# WHAT THE EXERCISE ASKS
Everything in the listing should be restated word for word.

--- START SUPPLIED DATA ---

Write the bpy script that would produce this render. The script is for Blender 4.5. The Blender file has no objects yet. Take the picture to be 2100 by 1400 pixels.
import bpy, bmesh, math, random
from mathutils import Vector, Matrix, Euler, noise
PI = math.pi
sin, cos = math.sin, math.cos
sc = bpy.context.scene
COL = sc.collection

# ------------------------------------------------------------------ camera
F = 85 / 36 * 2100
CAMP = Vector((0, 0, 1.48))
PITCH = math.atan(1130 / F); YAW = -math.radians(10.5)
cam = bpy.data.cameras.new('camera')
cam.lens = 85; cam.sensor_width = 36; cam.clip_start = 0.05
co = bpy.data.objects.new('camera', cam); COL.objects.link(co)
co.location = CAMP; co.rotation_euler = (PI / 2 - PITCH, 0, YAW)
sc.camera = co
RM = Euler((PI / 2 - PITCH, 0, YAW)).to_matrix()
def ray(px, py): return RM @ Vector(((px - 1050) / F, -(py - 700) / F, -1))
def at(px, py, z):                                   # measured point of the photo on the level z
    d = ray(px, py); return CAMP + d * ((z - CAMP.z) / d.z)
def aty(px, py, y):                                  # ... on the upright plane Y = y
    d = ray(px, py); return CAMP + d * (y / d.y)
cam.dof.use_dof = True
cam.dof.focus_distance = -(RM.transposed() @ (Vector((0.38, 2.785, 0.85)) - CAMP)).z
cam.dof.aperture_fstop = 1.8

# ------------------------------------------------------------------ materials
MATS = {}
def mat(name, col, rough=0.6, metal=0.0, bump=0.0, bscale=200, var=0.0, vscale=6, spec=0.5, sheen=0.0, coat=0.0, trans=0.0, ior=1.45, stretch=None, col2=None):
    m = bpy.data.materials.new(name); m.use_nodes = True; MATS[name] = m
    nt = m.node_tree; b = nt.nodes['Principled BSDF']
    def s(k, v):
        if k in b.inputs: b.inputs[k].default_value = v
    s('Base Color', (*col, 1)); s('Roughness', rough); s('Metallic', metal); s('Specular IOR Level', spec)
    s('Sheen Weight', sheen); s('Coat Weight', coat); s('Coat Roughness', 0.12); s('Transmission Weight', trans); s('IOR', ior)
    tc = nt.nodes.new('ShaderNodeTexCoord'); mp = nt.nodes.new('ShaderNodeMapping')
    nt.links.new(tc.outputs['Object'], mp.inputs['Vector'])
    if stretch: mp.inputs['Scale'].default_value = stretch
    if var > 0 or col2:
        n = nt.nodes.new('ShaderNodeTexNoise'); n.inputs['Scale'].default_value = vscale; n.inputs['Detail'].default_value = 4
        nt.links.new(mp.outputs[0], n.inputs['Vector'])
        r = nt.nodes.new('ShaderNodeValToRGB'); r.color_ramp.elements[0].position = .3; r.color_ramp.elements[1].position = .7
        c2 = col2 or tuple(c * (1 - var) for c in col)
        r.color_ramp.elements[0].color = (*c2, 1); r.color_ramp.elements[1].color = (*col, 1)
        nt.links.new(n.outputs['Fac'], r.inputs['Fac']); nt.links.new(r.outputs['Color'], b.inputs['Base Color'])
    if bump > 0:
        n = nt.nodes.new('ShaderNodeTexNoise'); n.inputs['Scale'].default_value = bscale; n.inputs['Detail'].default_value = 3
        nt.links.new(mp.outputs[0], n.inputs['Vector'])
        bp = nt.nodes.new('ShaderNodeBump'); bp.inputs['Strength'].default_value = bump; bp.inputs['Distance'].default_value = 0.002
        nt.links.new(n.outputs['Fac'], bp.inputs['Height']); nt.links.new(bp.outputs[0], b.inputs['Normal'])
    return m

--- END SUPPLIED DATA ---

# EXERCISE SOLUTION
Write the bpy script that would produce this render. The script is for Blender 4.5. The Blender file has no objects yet. Take the picture to be 2100 by 1400 pixels.
import bpy, bmesh, math, random
from mathutils import Vector, Matrix, Euler, noise
PI = math.pi
sin, cos = math.sin, math.cos
sc = bpy.context.scene
COL = sc.collection

# ------------------------------------------------------------------ camera
F = 85 / 36 * 2100
CAMP = Vector((0, 0, 1.48))
PITCH = math.atan(1130 / F); YAW = -math.radians(10.5)
cam = bpy.data.cameras.new('camera')
cam.lens = 85; cam.sensor_width = 36; cam.clip_start = 0.05
co = bpy.data.objects.new('camera', cam); COL.objects.link(co)
co.location = CAMP; co.rotation_euler = (PI / 2 - PITCH, 0, YAW)
sc.camera = co
RM = Euler((PI / 2 - PITCH, 0, YAW)).to_matrix()
def ray(px, py): return RM @ Vector(((px - 1050) / F, -(py - 700) / F, -1))
def at(px, py, z):                                   # measured point of the photo on the level z
    d = ray(px, py); return CAMP + d * ((z - CAMP.z) / d.z)
def aty(px, py, y):                                  # ... on the upright plane Y = y
    d = ray(px, py); return CAMP + d * (y / d.y)
cam.dof.use_dof = True
cam.dof.focus_distance = -(RM.transposed() @ (Vector((0.38, 2.785, 0.85)) - CAMP)).z
cam.dof.aperture_fstop = 1.8

# ------------------------------------------------------------------ materials
MATS = {}
def mat(name, col, rough=0.6, metal=0.0, bump=0.0, bscale=200, var=0.0, vscale=6, spec=0.5, sheen=0.0, coat=0.0, trans=0.0, ior=1.45, stretch=None, col2=None):
    m = bpy.data.materials.new(name); m.use_nodes = True; MATS[name] = m
    nt = m.node_tree; b = nt.nodes['Principled BSDF']
    def s(k, v):
        if k in b.inputs: b.inputs[k].default_value = v
    s('Base Color', (*col, 1)); s('Roughness', rough); s('Metallic', metal); s('Specular IOR Level', spec)
    s('Sheen Weight', sheen); s('Coat Weight', coat); s('Coat Roughness', 0.12); s('Transmission Weight', trans); s('IOR', ior)
    tc = nt.nodes.new('ShaderNodeTexCoord'); mp = nt.nodes.new('ShaderNodeMapping')
    nt.links.new(tc.outputs['Object'], mp.inputs['Vector'])
    if stretch: mp.inputs['Scale'].default_value = stretch
    if var > 0 or col2:
        n = nt.nodes.new('ShaderNodeTexNoise'); n.inputs['Scale'].default_value = vscale; n.inputs['Detail'].default_value = 4
        nt.links.new(mp.outputs[0], n.inputs['Vector'])
        r = nt.nodes.new('ShaderNodeValToRGB'); r.color_ramp.elements[0].position = .3; r.color_ramp.elements[1].position = .7
        c2 = col2 or tuple(c * (1 - var) for c in col)
        r.color_ramp.elements[0].color = (*c2, 1); r.color_ramp.elements[1].color = (*col, 1)
        nt.links.new(n.outputs['Fac'], r.inputs['Fac']); nt.links.new(r.outputs['Color'], b.inputs['Base Color'])
    if bump > 0:
        n = nt.nodes.new('ShaderNodeTexNoise'); n.inputs['Scale'].default_value = bscale; n.inputs['Detail'].default_value = 3
        nt.links.new(mp.outputs[0], n.inputs['Vector'])
        bp = nt.nodes.new('ShaderNodeBump'); bp.inputs['Strength'].default_value = bump; bp.inputs['Distance'].default_value = 0.002
        nt.links.new(n.outputs['Fac'], bp.inputs['Height']); nt.links.new(bp.outputs[0], b.inputs['Normal'])
    return m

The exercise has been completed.